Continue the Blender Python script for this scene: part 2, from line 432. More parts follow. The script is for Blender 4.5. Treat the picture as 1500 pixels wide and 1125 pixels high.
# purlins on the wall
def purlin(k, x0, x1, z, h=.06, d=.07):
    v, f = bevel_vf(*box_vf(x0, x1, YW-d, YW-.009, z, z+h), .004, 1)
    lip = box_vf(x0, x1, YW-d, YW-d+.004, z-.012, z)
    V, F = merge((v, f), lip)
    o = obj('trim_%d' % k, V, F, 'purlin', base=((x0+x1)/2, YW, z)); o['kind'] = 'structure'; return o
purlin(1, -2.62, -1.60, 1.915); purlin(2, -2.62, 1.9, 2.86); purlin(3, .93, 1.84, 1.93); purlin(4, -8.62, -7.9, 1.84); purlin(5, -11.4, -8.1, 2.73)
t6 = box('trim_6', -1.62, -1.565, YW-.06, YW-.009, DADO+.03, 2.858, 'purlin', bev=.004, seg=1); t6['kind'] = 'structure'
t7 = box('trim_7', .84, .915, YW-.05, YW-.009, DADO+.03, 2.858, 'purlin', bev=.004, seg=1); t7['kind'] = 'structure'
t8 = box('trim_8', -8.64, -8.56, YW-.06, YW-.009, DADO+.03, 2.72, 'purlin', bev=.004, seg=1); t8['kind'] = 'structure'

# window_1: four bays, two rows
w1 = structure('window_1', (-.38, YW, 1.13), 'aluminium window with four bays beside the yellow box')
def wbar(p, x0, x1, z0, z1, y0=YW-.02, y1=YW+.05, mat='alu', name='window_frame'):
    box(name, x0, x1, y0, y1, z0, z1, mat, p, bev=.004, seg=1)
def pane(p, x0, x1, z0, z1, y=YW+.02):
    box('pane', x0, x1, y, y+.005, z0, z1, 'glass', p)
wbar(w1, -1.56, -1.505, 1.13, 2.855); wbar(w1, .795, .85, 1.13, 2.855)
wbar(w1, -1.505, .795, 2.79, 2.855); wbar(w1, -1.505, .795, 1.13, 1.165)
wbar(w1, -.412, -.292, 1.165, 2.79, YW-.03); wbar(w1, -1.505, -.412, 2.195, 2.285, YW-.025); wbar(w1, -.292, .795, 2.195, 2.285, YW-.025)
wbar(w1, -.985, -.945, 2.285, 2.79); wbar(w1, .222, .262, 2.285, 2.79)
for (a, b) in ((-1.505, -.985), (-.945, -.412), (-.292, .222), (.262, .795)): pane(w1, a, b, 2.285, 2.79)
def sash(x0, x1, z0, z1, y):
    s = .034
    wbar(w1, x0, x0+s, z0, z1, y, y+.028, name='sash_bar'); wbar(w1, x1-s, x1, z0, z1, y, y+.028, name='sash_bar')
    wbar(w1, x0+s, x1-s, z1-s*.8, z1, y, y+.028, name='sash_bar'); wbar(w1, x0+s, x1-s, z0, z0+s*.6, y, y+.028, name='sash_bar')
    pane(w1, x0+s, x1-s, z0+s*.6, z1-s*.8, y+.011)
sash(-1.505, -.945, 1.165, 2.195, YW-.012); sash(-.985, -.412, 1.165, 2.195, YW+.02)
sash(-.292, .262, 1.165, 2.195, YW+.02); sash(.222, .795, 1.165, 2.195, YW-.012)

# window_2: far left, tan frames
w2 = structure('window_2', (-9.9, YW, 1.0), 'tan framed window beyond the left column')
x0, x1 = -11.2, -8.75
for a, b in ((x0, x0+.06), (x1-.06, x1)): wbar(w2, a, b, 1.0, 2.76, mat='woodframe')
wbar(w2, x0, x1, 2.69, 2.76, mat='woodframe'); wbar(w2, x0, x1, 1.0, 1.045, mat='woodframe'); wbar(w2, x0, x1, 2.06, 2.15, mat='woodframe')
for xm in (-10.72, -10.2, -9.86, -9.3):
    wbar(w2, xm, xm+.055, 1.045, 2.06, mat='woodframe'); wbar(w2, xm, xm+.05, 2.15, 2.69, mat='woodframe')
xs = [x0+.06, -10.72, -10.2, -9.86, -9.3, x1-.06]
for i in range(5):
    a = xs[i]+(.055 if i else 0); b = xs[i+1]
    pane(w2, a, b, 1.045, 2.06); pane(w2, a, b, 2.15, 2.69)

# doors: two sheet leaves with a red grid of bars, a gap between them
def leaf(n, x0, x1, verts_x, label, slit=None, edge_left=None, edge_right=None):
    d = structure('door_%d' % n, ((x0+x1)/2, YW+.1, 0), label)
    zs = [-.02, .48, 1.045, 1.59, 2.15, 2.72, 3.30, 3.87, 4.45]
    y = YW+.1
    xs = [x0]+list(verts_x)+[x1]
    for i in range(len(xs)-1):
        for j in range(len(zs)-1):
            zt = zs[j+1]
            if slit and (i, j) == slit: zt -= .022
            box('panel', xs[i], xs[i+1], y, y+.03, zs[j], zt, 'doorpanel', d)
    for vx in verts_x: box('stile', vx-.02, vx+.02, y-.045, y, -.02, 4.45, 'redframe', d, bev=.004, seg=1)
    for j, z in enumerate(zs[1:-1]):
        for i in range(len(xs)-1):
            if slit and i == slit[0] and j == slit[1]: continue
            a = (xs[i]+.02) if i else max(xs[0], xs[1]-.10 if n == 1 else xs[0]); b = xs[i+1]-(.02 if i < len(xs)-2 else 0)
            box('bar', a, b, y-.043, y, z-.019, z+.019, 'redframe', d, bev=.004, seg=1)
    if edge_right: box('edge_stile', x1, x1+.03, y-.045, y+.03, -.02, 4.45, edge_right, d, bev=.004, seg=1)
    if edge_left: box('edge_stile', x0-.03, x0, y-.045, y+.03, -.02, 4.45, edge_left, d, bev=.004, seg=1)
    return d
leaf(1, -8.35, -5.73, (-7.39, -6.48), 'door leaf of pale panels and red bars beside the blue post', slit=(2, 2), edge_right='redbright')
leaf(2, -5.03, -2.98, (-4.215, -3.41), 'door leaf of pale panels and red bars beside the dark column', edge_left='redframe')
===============
→ What you need to do: The data above must be returned in full, exactly as written.

→ Answer to the task:
Continue the Blender Python script for this scene: part 2, from line 432. More parts follow. The script is for Blender 4.5. Treat the picture as 1500 pixels wide and 1125 pixels high.
# purlins on the wall
def purlin(k, x0, x1, z, h=.06, d=.07):
    v, f = bevel_vf(*box_vf(x0, x1, YW-d, YW-.009, z, z+h), .004, 1)
    lip = box_vf(x0, x1, YW-d, YW-d+.004, z-.012, z)
    V, F = merge((v, f), lip)
    o = obj('trim_%d' % k, V, F, 'purlin', base=((x0+x1)/2, YW, z)); o['kind'] = 'structure'; return o
purlin(1, -2.62, -1.60, 1.915); purlin(2, -2.62, 1.9, 2.86); purlin(3, .93, 1.84, 1.93); purlin(4, -8.62, -7.9, 1.84); purlin(5, -11.4, -8.1, 2.73)
t6 = box('trim_6', -1.62, -1.565, YW-.06, YW-.009, DADO+.03, 2.858, 'purlin', bev=.004, seg=1); t6['kind'] = 'structure'
t7 = box('trim_7', .84, .915, YW-.05, YW-.009, DADO+.03, 2.858, 'purlin', bev=.004, seg=1); t7['kind'] = 'structure'
t8 = box('trim_8', -8.64, -8.56, YW-.06, YW-.009, DADO+.03, 2.72, 'purlin', bev=.004, seg=1); t8['kind'] = 'structure'

# window_1: four bays, two rows
w1 = structure('window_1', (-.38, YW, 1.13), 'aluminium window with four bays beside the yellow box')
def wbar(p, x0, x1, z0, z1, y0=YW-.02, y1=YW+.05, mat='alu', name='window_frame'):
    box(name, x0, x1, y0, y1, z0, z1, mat, p, bev=.004, seg=1)
def pane(p, x0, x1, z0, z1, y=YW+.02):
    box('pane', x0, x1, y, y+.005, z0, z1, 'glass', p)
wbar(w1, -1.56, -1.505, 1.13, 2.855); wbar(w1, .795, .85, 1.13, 2.855)
wbar(w1, -1.505, .795, 2.79, 2.855); wbar(w1, -1.505, .795, 1.13, 1.165)
wbar(w1, -.412, -.292, 1.165, 2.79, YW-.03); wbar(w1, -1.505, -.412, 2.195, 2.285, YW-.025); wbar(w1, -.292, .795, 2.195, 2.285, YW-.025)
wbar(w1, -.985, -.945, 2.285, 2.79); wbar(w1, .222, .262, 2.285, 2.79)
for (a, b) in ((-1.505, -.985), (-.945, -.412), (-.292, .222), (.262, .795)): pane(w1, a, b, 2.285, 2.79)
def sash(x0, x1, z0, z1, y):
    s = .034
    wbar(w1, x0, x0+s, z0, z1, y, y+.028, name='sash_bar'); wbar(w1, x1-s, x1, z0, z1, y, y+.028, name='sash_bar')
    wbar(w1, x0+s, x1-s, z1-s*.8, z1, y, y+.028, name='sash_bar'); wbar(w1, x0+s, x1-s, z0, z0+s*.6, y, y+.028, name='sash_bar')
    pane(w1, x0+s, x1-s, z0+s*.6, z1-s*.8, y+.011)
sash(-1.505, -.945, 1.165, 2.195, YW-.012); sash(-.985, -.412, 1.165, 2.195, YW+.02)
sash(-.292, .262, 1.165, 2.195, YW+.02); sash(.222, .795, 1.165, 2.195, YW-.012)

# window_2: far left, tan frames
w2 = structure('window_2', (-9.9, YW, 1.0), 'tan framed window beyond the left column')
x0, x1 = -11.2, -8.75
for a, b in ((x0, x0+.06), (x1-.06, x1)): wbar(w2, a, b, 1.0, 2.76, mat='woodframe')
wbar(w2, x0, x1, 2.69, 2.76, mat='woodframe'); wbar(w2, x0, x1, 1.0, 1.045, mat='woodframe'); wbar(w2, x0, x1, 2.06, 2.15, mat='woodframe')
for xm in (-10.72, -10.2, -9.86, -9.3):
    wbar(w2, xm, xm+.055, 1.045, 2.06, mat='woodframe'); wbar(w2, xm, xm+.05, 2.15, 2.69, mat='woodframe')
xs = [x0+.06, -10.72, -10.2, -9.86, -9.3, x1-.06]
for i in range(5):
    a = xs[i]+(.055 if i else 0); b = xs[i+1]
    pane(w2, a, b, 1.045, 2.06); pane(w2, a, b, 2.15, 2.69)

# doors: two sheet leaves with a red grid of bars, a gap between them
def leaf(n, x0, x1, verts_x, label, slit=None, edge_left=None, edge_right=None):
    d = structure('door_%d' % n, ((x0+x1)/2, YW+.1, 0), label)
    zs = [-.02, .48, 1.045, 1.59, 2.15, 2.72, 3.30, 3.87, 4.45]
    y = YW+.1
    xs = [x0]+list(verts_x)+[x1]
    for i in range(len(xs)-1):
        for j in range(len(zs)-1):
            zt = zs[j+1]
            if slit and (i, j) == slit: zt -= .022
            box('panel', xs[i], xs[i+1], y, y+.03, zs[j], zt, 'doorpanel', d)
    for vx in verts_x: box('stile', vx-.02, vx+.02, y-.045, y, -.02, 4.45, 'redframe', d, bev=.004, seg=1)
    for j, z in enumerate(zs[1:-1]):
        for i in range(len(xs)-1):
            if slit and i == slit[0] and j == slit[1]: continue
            a = (xs[i]+.02) if i else max(xs[0], xs[1]-.10 if n == 1 else xs[0]); b = xs[i+1]-(.02 if i < len(xs)-2 else 0)
            box('bar', a, b, y-.043, y, z-.019, z+.019, 'redframe', d, bev=.004, seg=1)
    if edge_right: box('edge_stile', x1, x1+.03, y-.045, y+.03, -.02, 4.45, edge_right, d, bev=.004, seg=1)
    if edge_left: box('edge_stile', x0-.03, x0, y-.045, y+.03, -.02, 4.45, edge_left, d, bev=.004, seg=1)
    return d
leaf(1, -8.35, -5.73, (-7.39, -6.48), 'door leaf of pale panels and red bars beside the blue post', slit=(2, 2), edge_right='redbright')
leaf(2, -5.03, -2.98, (-4.215, -3.41), 'door leaf of pale panels and red bars beside the dark column', edge_left='redframe')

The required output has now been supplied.